In the case of Cloud SQL, while the team wasn’t able to gain superuser status, it was possible to access some of its privileges. One was the ability to arbitrarily change the ownership of a table to any user or role in the database.

This meant the team could create a table with dummy content, create a malicious index function – with its code execution payload – on the table, and then alter the table owner to cloudsqladmin, GCP’s superuser role, used only by Cloud SQL to maintain and manage the database.

Analyzing the table then forced the PostgreSQL engine to switch user-context to the table’s owner, cloudsqladmin, and call the malicious index function with the cloudsqladmin permissions, resulting in execution of the shell command.

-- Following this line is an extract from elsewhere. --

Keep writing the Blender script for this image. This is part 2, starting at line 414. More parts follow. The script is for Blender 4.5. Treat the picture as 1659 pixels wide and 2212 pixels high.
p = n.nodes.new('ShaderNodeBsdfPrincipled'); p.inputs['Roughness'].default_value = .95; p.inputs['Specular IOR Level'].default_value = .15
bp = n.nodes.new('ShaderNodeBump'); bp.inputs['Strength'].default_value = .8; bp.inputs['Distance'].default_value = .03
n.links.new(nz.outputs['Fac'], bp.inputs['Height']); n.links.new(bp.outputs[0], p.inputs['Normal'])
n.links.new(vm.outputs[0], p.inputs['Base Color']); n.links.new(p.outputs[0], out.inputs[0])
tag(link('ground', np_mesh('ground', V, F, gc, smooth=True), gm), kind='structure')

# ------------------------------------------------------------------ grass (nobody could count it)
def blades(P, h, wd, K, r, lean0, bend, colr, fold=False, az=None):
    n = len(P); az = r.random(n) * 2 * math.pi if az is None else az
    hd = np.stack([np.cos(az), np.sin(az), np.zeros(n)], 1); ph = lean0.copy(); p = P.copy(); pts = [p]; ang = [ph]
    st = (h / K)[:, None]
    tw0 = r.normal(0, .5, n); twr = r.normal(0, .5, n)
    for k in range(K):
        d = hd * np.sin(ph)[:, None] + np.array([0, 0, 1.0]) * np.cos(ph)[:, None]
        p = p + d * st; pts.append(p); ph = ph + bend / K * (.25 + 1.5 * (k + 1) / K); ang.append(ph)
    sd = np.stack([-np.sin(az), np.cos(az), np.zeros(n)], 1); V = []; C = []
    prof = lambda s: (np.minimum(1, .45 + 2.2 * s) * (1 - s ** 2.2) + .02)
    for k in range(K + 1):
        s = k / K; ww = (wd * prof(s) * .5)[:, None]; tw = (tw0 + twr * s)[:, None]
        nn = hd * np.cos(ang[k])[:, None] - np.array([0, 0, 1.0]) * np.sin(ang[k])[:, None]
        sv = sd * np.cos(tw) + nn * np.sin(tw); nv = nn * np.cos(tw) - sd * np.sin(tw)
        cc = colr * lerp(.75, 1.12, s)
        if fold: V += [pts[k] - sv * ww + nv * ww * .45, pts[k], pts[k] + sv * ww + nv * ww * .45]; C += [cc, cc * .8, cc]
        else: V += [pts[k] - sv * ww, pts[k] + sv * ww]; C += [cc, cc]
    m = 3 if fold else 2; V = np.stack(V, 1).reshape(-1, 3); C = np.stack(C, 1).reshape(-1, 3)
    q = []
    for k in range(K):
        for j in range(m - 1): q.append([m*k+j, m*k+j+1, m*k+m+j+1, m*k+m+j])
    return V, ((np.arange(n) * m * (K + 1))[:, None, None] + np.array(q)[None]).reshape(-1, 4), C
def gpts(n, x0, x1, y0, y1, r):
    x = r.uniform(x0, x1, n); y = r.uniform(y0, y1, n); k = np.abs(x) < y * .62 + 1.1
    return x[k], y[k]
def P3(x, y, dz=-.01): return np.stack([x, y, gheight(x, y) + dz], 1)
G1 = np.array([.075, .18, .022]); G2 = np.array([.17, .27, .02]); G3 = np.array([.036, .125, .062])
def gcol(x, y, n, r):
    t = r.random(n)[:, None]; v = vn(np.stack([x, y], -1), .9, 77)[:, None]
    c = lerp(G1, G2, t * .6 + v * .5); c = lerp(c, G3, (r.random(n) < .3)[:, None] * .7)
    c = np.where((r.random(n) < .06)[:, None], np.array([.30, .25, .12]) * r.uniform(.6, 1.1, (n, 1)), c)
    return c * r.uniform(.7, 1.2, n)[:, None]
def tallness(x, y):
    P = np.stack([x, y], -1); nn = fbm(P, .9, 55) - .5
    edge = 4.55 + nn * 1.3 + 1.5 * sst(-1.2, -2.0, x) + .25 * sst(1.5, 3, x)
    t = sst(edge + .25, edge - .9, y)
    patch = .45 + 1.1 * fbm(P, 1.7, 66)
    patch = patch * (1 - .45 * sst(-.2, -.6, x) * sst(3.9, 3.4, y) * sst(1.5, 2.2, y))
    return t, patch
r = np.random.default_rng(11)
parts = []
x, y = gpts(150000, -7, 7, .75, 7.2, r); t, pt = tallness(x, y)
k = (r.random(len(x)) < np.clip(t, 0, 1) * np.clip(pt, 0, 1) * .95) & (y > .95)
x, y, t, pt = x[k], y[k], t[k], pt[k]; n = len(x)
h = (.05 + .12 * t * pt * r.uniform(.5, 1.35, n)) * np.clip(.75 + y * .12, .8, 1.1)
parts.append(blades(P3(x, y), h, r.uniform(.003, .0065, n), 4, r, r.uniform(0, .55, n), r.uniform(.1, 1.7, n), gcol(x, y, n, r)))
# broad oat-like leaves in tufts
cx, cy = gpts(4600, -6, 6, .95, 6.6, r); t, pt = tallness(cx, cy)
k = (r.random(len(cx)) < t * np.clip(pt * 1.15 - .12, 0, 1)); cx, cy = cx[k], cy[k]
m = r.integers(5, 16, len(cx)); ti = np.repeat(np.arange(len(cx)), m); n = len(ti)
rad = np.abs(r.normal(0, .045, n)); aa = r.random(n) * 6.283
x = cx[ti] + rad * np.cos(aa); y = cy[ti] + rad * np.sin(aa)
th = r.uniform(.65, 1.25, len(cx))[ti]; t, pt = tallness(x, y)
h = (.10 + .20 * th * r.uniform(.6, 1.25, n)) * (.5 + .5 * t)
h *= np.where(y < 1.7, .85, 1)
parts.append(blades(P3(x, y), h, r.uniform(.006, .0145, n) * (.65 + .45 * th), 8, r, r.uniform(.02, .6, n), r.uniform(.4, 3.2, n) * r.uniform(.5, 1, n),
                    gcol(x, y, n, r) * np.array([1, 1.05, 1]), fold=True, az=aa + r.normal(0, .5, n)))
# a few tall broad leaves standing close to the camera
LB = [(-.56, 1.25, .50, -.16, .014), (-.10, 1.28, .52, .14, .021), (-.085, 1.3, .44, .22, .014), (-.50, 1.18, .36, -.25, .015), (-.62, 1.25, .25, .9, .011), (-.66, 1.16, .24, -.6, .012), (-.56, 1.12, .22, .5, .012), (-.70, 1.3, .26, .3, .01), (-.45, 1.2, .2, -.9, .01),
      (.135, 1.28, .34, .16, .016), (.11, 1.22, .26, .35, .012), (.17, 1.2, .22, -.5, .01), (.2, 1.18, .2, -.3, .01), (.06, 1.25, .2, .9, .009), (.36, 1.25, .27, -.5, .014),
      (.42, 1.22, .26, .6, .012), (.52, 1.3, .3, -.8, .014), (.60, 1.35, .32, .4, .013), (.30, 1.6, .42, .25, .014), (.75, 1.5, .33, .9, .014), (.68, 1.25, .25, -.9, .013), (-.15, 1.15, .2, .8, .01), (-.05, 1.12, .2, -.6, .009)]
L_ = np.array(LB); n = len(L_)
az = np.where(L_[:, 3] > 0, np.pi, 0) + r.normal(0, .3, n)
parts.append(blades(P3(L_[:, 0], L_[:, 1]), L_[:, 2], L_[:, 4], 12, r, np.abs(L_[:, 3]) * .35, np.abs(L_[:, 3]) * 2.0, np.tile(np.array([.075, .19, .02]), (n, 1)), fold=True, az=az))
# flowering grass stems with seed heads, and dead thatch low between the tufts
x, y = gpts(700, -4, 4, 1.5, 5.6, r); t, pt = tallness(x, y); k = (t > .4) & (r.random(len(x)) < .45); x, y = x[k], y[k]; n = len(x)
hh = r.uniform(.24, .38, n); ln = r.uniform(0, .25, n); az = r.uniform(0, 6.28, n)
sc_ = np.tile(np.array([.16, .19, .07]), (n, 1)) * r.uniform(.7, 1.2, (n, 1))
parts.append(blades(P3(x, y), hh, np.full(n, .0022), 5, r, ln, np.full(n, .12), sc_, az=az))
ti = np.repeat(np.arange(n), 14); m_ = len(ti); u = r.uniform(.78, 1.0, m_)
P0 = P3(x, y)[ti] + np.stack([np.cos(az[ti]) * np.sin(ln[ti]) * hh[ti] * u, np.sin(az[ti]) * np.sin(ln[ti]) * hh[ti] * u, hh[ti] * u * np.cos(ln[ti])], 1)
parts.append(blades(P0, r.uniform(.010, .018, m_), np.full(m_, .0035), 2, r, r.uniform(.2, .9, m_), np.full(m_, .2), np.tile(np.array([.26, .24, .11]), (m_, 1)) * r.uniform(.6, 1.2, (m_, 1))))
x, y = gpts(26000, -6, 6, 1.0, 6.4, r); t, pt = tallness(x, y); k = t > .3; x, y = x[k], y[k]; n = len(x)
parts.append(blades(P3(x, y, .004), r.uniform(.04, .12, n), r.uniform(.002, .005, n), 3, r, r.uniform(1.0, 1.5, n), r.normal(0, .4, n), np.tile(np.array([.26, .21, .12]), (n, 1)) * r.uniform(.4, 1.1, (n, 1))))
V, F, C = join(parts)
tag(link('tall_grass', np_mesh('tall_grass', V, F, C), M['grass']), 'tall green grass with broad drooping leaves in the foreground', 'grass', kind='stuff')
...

“During the research, we worked with more than a dozen PostgreSQL vendors to verify and fix the issues we discovered. It turns out that many cloud providers introduced the same modifications to adjust PostgreSQL as a managed service and therefore were potentially vulnerable,” says Tamari.

“As part of a broad responsible disclosure process, we shared our findings with major cloud providers and others to help them determine whether they were exposed to the issues we identified.”